Richard Dorment is a good journalist with a lovely clarity of style, and is expert at describing and explaining paintings. He looks carefully for narrative meaning and enjoys decoding it. In fact, he is adept at appealing to the literary predilections of his readers, which helps to explain his success. The English are fundamentally suspicious of art, and much prefer to think of it as storytelling rather than the manipulation of plastic or formal values. The typical Dorment interpretation will button-hole the reader with anecdote (read him, for instance, on Thomas Lawrence, Landseer or William Bell Scott), then take on the slightly distanced but authoritative tones of the lecturer who can tell you all about a subject. Dorment gives us potted art history, a complete and often brilliantly descriptive short essay on an exhibition, rather than a review of it. His pieces encourage armchair viewing—they do not make you want to rush out and decide for yourself. They can, in fact, become a substitute for exhibition visiting.
As an American who has lived in London for __more than 40 years, he admits that he still does not see the point of Stanley Spencer, Elgar, John Betjeman, PG Wodehouse or Gilbert and Sullivan. Humour is not his strong point. Nor is he quite so assured when it comes to modern English art (he is gloriously wrong about David Hockney and Gilbert and George). He includes here a review of a Keith Vaughan exhibition (but not a similar piece on John Craxton that I remember) in which it is clear that he does not know enough about Vaughan’s work to be quite so magisterial.

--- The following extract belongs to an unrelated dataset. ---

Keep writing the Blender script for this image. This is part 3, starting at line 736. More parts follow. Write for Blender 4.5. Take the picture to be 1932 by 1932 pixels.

This is the danger facing every critic: being opinionated only on the strength of what he or she is seeing rather than possessing deeper knowledge to draw on. But such failings are little in evidence here.
Dorment is expectedly good on the American Sublime and Sargent’s portraits, on Arshile Gorky, Twombly and Brice Marden, but also on Manet’s Luncheon in the Studio and Seurat’s Bathers at Asnières. He is excellent on rethinking Van Gogh in his review of the Royal Academy’s 2010 “blockbuster on a manageable scale”.
Sometimes I felt the need for more controversy of the kind that the Symbolist Landscape clearly stirred in his breast, but asperity is rare in these information-filled pages. That said, he does attack Tate curators a couple of times—deservedly and enjoyably. A final point: although his writing is intelligent, pacey and engaging, Dorment—like so many other, lesser critics —seems to think that the word “artwork” means work of art. It doesn’t. It actually refers to the illustrations in a printed work. I saw it used correctly for a change the other day in a mail-order catalogue.